Quali devono essere gli obiettivi della riforma secondo don Vinicio? In primo luogo bisogna “mettere al centro lo spirito sinodale”, “la partecipazione corale di 'tutta' la Chiesa (almeno nella rappresentanza) per tener presenti sempre e comunque visioni, istanze, proposte che nascono dalla sensibilità complessiva dei componenti la Chiesa universale. Non è in discussione l’autorità, ma 'i modi' con i quali questa autorità viene espressa”. Occorre poi mettere a fuoco il senso del “ministero petrino” e ridefinire i ruoli dei cardinali e dei vescovi, così come ridimensionare radicalmente il ruolo della Curia romana e “sfoltire le figure non essenziali”, non tralasciando di “valorizzare il contributo ecumenico”.
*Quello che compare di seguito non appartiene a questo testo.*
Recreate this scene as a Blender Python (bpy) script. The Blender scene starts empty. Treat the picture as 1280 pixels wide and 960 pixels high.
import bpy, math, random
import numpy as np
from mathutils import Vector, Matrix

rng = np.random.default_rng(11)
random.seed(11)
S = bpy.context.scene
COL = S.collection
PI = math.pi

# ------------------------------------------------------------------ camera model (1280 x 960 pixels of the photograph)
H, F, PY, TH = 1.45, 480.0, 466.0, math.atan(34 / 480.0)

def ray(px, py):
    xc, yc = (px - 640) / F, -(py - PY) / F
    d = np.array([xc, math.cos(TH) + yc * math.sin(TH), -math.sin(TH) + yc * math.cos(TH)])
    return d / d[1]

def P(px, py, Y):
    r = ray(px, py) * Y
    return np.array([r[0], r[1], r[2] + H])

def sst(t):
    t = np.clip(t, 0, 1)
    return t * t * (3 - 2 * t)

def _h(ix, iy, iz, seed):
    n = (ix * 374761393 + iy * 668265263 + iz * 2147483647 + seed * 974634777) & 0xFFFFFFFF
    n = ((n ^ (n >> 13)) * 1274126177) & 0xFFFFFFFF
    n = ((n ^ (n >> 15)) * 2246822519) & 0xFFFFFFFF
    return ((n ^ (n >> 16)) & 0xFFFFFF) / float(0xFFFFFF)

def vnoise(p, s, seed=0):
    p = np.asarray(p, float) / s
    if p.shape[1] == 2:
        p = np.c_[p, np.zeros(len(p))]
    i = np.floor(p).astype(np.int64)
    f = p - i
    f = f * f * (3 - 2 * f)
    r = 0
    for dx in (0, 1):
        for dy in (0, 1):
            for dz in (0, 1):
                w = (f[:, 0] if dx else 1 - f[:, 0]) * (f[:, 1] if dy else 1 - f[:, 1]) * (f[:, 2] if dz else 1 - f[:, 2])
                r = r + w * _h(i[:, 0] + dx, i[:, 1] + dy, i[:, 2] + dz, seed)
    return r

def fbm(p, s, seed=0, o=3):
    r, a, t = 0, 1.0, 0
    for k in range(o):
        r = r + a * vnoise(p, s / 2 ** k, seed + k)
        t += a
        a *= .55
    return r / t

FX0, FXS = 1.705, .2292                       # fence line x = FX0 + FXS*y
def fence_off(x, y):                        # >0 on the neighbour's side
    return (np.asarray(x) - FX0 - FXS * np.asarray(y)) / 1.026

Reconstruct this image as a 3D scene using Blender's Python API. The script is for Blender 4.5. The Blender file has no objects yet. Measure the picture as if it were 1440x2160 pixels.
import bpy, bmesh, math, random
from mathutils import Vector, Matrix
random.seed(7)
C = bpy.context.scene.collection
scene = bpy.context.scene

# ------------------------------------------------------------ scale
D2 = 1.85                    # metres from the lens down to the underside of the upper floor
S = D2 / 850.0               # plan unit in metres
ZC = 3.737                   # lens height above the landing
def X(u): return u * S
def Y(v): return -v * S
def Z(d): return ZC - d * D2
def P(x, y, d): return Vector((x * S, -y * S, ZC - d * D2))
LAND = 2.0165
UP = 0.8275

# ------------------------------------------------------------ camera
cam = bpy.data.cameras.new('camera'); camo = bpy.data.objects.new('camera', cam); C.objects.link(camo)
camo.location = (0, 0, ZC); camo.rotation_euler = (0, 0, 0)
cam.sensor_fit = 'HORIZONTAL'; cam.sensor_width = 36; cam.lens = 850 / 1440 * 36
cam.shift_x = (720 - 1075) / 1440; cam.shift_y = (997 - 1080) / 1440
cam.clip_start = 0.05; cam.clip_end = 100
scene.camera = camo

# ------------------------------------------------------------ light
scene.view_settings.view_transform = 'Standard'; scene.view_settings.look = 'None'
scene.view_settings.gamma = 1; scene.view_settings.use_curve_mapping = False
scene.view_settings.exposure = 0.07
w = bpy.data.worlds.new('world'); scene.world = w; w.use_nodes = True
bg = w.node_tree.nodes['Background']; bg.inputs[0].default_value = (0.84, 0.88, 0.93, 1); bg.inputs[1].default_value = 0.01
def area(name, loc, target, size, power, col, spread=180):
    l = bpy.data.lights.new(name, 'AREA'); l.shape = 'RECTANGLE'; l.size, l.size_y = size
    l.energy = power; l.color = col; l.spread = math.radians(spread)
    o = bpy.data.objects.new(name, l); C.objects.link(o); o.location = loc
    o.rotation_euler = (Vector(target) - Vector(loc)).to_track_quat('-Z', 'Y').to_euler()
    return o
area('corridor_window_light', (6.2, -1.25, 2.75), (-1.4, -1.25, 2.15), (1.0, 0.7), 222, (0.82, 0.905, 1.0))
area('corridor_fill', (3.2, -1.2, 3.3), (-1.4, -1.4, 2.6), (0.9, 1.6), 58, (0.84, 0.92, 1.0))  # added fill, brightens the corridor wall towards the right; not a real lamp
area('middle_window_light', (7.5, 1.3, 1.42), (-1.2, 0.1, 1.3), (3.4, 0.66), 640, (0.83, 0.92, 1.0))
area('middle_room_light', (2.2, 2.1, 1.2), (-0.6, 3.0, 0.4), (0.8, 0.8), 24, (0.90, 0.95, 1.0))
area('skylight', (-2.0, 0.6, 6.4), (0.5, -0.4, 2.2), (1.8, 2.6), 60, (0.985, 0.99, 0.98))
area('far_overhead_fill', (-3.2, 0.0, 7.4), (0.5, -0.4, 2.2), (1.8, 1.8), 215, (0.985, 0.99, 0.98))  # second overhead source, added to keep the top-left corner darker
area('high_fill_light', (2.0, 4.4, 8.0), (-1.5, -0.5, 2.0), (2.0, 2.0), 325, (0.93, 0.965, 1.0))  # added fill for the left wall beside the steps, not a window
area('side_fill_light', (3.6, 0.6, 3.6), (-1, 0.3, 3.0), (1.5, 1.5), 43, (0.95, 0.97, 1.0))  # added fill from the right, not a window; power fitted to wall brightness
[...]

Per la riforma necessaria al giorno d'oggi, per il sacerdote sono evidenti due priorità: “la prima è dare contenuti a termini molto sentiti e ritenuti giusti”, come il concetto di comunione, “la seconda è il radicamento nel territorio in cui i fedeli vivono”, da cui “l’insistenza per un rapporto stretto tra clero, religiosi/e e battezzati”.

“Lei si faccia guida illuminata e sicura; ma incominci, affidando alla Provvidenza l’opera di rinnovamento”, scrive don Vinicio a papa Francesco. “Non abbia timore di resistenze e obiezioni. Le posso assicurare che una riforma è desiderata dai fedeli laici, dai presbiteri, dai vescovi”.